● What the task requires: Write out exactly the lines below that run from the one containing "Keep writing the" through the one containing "None, False), kind='structure')", both included, with no other lines.

● Task data:
§
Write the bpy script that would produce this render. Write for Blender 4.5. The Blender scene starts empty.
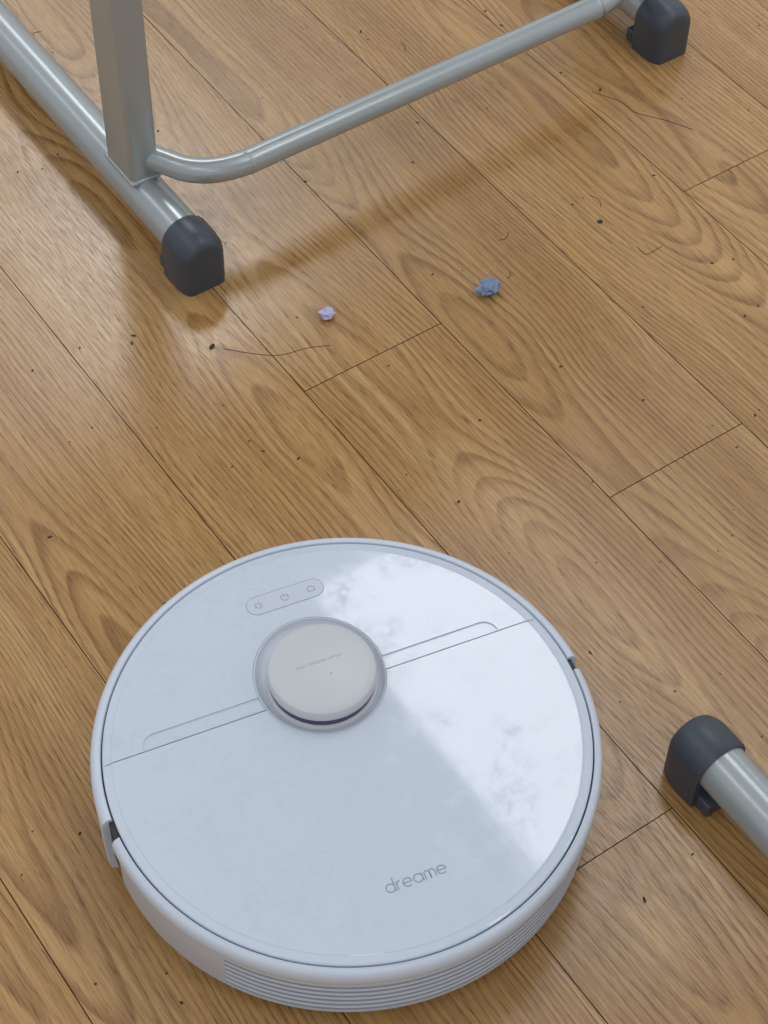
§
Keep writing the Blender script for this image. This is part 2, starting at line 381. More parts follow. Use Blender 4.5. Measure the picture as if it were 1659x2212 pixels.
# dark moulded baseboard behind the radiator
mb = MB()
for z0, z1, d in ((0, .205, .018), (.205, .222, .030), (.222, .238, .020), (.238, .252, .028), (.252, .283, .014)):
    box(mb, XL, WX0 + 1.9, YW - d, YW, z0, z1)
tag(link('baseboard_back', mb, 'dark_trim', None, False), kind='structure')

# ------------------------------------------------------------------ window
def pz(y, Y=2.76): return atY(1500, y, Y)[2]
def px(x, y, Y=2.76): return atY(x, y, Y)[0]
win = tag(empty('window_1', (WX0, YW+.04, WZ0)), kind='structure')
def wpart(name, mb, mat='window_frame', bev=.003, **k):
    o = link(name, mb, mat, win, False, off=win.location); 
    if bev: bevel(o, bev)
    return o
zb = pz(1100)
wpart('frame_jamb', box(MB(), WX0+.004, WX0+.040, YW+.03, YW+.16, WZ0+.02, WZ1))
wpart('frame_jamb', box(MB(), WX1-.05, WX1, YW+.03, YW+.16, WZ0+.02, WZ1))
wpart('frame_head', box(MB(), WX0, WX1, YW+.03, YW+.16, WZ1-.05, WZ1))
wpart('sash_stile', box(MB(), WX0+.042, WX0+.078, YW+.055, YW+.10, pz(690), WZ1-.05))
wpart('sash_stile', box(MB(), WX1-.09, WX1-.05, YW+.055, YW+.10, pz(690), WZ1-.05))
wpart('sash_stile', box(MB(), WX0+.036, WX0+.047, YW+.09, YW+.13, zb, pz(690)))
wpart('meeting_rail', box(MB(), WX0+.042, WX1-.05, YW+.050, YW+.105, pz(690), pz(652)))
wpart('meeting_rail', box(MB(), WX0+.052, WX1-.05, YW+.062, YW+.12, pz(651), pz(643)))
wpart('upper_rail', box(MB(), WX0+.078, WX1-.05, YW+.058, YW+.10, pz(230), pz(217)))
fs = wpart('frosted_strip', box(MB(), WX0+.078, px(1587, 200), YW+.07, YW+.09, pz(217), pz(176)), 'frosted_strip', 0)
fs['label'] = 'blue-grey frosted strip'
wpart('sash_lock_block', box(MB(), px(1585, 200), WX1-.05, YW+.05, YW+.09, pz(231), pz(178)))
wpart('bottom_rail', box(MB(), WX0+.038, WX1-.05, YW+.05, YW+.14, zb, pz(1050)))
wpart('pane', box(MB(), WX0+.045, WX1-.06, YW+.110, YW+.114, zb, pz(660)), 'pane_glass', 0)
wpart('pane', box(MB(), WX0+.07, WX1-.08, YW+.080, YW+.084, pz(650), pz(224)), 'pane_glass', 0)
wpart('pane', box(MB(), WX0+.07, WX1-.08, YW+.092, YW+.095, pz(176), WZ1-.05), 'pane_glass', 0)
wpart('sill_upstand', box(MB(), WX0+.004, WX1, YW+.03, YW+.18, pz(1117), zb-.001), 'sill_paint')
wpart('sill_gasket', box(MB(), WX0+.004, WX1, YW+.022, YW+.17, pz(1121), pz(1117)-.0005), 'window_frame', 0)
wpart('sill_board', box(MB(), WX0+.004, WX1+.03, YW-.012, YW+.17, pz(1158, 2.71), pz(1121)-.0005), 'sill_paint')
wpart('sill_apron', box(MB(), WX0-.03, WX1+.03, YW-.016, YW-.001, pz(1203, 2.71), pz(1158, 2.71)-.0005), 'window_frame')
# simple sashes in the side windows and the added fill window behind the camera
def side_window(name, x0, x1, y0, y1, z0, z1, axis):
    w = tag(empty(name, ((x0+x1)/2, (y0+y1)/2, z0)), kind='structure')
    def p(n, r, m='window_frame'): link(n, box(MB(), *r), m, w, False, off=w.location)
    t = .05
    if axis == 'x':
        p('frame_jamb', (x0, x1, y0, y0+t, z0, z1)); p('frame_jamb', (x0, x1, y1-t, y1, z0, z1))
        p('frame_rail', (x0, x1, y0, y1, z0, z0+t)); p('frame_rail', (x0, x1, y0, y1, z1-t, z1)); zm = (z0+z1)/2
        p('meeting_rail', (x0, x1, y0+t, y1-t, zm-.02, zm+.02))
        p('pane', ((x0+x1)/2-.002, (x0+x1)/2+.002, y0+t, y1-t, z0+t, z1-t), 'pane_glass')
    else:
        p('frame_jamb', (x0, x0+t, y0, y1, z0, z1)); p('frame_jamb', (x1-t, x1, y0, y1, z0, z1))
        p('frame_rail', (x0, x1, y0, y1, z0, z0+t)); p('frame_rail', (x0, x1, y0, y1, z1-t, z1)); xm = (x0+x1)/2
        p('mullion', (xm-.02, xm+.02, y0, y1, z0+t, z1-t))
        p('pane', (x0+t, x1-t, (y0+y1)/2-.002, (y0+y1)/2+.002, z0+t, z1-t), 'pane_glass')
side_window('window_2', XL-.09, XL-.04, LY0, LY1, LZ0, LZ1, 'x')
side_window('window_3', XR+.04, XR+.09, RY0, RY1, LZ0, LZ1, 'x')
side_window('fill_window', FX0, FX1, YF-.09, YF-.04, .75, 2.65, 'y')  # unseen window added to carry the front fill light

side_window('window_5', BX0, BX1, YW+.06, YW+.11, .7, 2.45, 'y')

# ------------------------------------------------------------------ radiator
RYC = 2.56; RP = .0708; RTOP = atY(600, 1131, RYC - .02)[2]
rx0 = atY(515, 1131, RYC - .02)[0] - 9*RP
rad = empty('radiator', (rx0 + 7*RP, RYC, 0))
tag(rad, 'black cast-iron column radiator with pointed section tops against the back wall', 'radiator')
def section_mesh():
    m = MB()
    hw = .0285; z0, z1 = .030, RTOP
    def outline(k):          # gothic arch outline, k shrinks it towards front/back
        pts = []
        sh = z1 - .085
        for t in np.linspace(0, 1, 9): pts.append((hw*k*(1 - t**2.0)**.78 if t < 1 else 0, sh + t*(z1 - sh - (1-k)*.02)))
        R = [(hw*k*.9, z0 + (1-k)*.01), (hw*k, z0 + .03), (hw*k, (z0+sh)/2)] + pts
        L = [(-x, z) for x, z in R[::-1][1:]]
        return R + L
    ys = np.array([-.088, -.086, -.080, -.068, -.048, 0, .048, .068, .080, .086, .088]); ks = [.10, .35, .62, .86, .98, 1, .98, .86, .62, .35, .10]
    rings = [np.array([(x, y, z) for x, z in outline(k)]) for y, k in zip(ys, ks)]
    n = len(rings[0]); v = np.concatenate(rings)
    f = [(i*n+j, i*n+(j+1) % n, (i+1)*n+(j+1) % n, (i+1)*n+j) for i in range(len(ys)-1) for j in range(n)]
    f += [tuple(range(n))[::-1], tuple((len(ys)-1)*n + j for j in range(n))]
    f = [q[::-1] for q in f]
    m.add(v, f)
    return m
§
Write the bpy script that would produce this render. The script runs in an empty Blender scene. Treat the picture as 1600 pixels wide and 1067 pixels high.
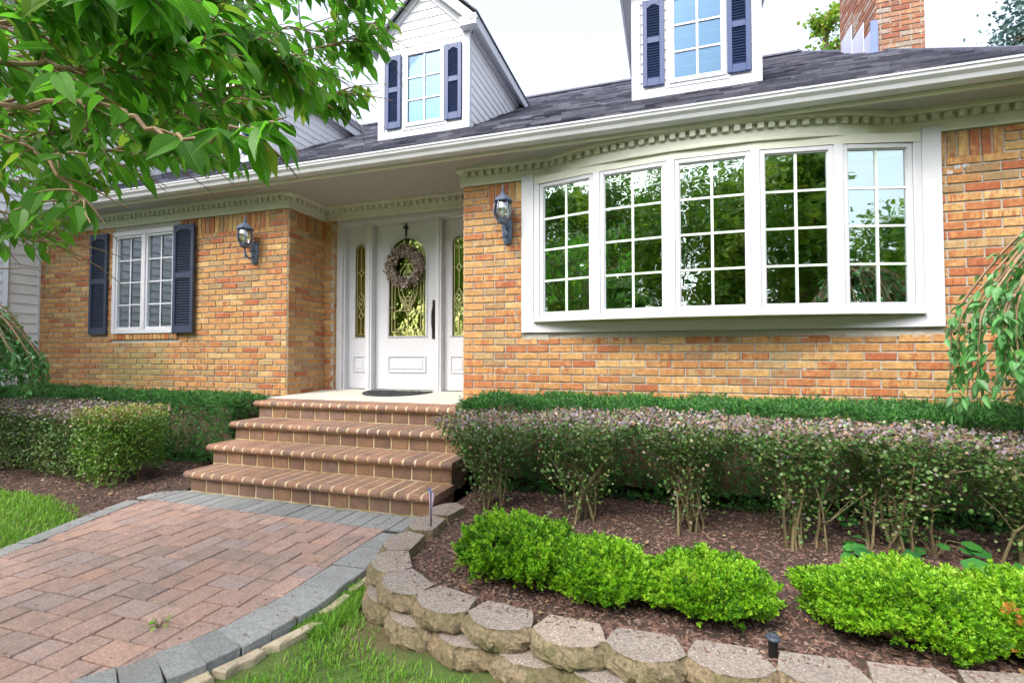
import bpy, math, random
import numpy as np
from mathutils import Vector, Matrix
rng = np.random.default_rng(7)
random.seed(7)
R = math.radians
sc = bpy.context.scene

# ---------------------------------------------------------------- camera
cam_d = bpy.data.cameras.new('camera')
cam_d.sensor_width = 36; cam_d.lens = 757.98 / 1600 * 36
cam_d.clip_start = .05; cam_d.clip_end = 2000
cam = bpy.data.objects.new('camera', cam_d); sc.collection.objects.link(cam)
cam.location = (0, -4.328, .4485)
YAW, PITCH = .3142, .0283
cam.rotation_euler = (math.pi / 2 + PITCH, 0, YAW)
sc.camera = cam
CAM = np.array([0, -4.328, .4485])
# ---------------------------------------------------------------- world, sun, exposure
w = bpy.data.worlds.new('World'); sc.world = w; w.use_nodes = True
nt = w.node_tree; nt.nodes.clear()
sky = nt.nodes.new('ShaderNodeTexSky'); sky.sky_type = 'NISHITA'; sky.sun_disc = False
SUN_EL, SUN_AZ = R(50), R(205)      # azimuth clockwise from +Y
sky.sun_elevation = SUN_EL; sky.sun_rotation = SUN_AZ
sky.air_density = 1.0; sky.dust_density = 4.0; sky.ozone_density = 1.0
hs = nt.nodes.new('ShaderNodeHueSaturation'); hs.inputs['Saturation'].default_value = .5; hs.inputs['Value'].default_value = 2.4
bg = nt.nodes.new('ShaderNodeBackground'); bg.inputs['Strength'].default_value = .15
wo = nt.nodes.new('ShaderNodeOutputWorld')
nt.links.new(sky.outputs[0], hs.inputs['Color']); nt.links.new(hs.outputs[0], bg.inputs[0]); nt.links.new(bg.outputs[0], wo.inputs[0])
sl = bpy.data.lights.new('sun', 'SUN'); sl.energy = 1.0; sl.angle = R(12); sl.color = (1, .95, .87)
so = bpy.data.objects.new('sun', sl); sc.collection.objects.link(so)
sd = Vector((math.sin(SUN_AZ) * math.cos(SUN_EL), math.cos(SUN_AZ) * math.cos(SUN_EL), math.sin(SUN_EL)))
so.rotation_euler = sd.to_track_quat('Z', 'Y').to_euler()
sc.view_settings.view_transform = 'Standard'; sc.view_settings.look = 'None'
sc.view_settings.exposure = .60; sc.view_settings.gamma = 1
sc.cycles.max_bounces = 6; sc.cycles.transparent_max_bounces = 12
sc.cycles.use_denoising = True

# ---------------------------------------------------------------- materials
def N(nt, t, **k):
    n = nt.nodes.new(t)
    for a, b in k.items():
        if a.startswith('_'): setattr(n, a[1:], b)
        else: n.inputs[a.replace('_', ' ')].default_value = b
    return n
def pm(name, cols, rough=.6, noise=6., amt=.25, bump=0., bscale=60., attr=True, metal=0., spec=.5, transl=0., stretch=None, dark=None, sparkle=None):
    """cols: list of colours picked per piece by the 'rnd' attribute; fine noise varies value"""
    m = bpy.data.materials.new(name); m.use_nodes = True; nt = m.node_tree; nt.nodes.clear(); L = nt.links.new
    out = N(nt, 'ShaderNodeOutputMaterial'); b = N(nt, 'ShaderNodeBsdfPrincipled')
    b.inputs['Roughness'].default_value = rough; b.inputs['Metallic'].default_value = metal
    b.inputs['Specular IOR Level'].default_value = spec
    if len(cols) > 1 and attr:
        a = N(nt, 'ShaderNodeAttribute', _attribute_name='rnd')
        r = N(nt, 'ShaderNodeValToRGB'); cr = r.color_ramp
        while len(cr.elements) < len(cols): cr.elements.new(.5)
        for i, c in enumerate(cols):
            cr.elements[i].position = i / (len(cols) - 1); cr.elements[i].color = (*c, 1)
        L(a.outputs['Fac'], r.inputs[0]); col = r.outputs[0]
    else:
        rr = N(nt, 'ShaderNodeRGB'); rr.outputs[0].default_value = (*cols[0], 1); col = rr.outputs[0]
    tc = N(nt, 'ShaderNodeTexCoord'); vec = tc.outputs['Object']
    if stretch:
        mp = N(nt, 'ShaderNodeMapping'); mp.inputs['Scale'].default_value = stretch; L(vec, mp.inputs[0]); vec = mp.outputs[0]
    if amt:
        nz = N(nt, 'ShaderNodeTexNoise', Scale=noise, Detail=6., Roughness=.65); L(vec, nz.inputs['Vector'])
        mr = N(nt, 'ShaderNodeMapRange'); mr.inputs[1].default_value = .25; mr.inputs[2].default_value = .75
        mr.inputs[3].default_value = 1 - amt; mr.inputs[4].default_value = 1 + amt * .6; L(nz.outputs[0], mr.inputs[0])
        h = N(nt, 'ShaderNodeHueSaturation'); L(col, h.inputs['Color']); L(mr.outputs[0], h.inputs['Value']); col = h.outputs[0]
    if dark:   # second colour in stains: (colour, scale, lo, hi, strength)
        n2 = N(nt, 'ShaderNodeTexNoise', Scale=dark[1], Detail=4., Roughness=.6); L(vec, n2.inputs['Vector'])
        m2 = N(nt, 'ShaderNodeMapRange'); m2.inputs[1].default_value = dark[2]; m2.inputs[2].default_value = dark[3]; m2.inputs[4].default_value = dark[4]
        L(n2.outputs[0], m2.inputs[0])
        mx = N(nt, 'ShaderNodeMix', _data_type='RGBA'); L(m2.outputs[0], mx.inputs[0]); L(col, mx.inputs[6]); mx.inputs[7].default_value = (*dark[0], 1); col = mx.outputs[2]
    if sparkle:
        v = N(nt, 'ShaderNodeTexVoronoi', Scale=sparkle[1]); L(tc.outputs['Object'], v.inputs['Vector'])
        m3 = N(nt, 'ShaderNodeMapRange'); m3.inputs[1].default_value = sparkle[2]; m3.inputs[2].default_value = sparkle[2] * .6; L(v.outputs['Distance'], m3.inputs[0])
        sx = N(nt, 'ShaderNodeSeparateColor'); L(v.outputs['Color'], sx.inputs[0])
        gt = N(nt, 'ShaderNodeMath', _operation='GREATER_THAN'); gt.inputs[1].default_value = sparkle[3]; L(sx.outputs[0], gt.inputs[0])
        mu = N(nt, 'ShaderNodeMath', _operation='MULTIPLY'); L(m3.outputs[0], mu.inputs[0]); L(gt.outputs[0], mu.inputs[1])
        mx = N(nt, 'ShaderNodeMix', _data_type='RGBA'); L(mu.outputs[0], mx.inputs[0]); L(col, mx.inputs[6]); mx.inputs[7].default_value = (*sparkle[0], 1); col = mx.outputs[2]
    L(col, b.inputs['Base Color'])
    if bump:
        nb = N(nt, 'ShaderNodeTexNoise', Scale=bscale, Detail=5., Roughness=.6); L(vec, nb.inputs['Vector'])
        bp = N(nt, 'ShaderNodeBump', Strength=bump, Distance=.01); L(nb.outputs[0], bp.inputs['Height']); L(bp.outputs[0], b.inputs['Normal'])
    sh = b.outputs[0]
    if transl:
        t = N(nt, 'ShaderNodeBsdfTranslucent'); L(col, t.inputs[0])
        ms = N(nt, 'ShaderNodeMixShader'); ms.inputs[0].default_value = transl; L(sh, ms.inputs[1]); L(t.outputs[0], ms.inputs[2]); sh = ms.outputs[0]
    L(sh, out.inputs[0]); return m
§
● Written solution:
Keep writing the Blender script for this image. This is part 2, starting at line 381. More parts follow. Use Blender 4.5. Measure the picture as if it were 1659x2212 pixels.
# dark moulded baseboard behind the radiator
mb = MB()
for z0, z1, d in ((0, .205, .018), (.205, .222, .030), (.222, .238, .020), (.238, .252, .028), (.252, .283, .014)):
    box(mb, XL, WX0 + 1.9, YW - d, YW, z0, z1)
tag(link('baseboard_back', mb, 'dark_trim', None, False), kind='structure')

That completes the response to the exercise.